Retirees and business owners are among those who may score big benefits.
The Jobs and Growth Tax Relief Reconciliation Act of 2003 was signed into law on May 28, but investment advisors and investors are still facing as much uncertainty as opportunity. That's not what your clients want to hear, however. They want to hear how you're going to use the new act to advance their goals and create greater sanity and certainty in their investment and tax planning.
Even that is no easy feat, thanks to the schizophrenic and piecemeal fashion in which lawmakers cobbled out the latest tax act. With a burgeoning deficit hanging heavy over Congress, and the continuing debate about the cost of the tax reductions, a number of the act's changes are temporary. Many expire as soon as 2004. Some expire and return to previous rates under the 2001 tax act. Others extend to 2011. The net effect is a winding course of rate changes and strategies.
Leave it to advisors, however, to make sense of even the most convoluted and obtuse provisions. Here then, without further fanfare, is what advisors across the country are telling clients about the opportunities that abound in the new tax act.
Gifting Now And In The Future
Although changing and expiring estate and gift tax rates are enough to craze even veteran Washington, D.C.-based estate attorneys, some pretty spectacular light is at the end of the tunnel. So says Stephen Bonick, president of Tax and Financial Planning Associates of Beverly Hills, Calif.
Bonick, who held a tax planning seminar at The Peninsula Hotel overlooking the Pacific Ocean earlier this year to help clients explore the impact of the tax law changes, says the act creates a tremendous tax and estate planning opportunity.
It's timing and family circumstances, however, that will decide who benefits the most from the tax reduction strategy the law makes possible. For example, Bonick is recommending that those who want to make gifts to younger folks who are over age 13 and in the 15% tax bracket should do so now.
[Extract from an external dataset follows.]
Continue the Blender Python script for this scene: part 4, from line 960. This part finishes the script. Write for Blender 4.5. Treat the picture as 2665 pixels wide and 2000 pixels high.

In 2008, both capital gains and dividend rates go to zero for those in the lowest tax brackets. "This creates a tremendous opportunity to shift wealth out of estates, especially appreciated stock," says Bonick.
The idea would be for the recipient, or donee, to sell the appreciated stock in 2008, while he or she is in the 15% tax bracket and is able to pay a tax rate of 0%. The fact that the dividend rate, too, falls to 0% for those in the 15% tax bracket in 2008 is also advantageous, the planner says. "So even if someone couldn't sell the appreciated stock until mid-year and the company wound up paying say $100,000 in dividends, they'd still have a 0% dividend tax rate in 2008."
For clients who are interested and able, Bonick is recommending that they gift up to their $1 million lifetime exemption soon, preferably in stock that is already highly appreciated or has the likelihood of appreciating.
"I think this is a perfect way for taxpayers to make the gifts they want to make to younger donees and eliminate taxes at the same time. For those donees who might want to use proceeds for college or marriage or buying a home in 2008 or after, all the better. They're able to do it tax free," says the tax-savvy advisor.
Bang For Your Retirement Buck
Do clients still want to make 401(k) contributions in situations where their contributions are unmatched by employers? More advisors are arguing that it might not be investors' best bet going forward.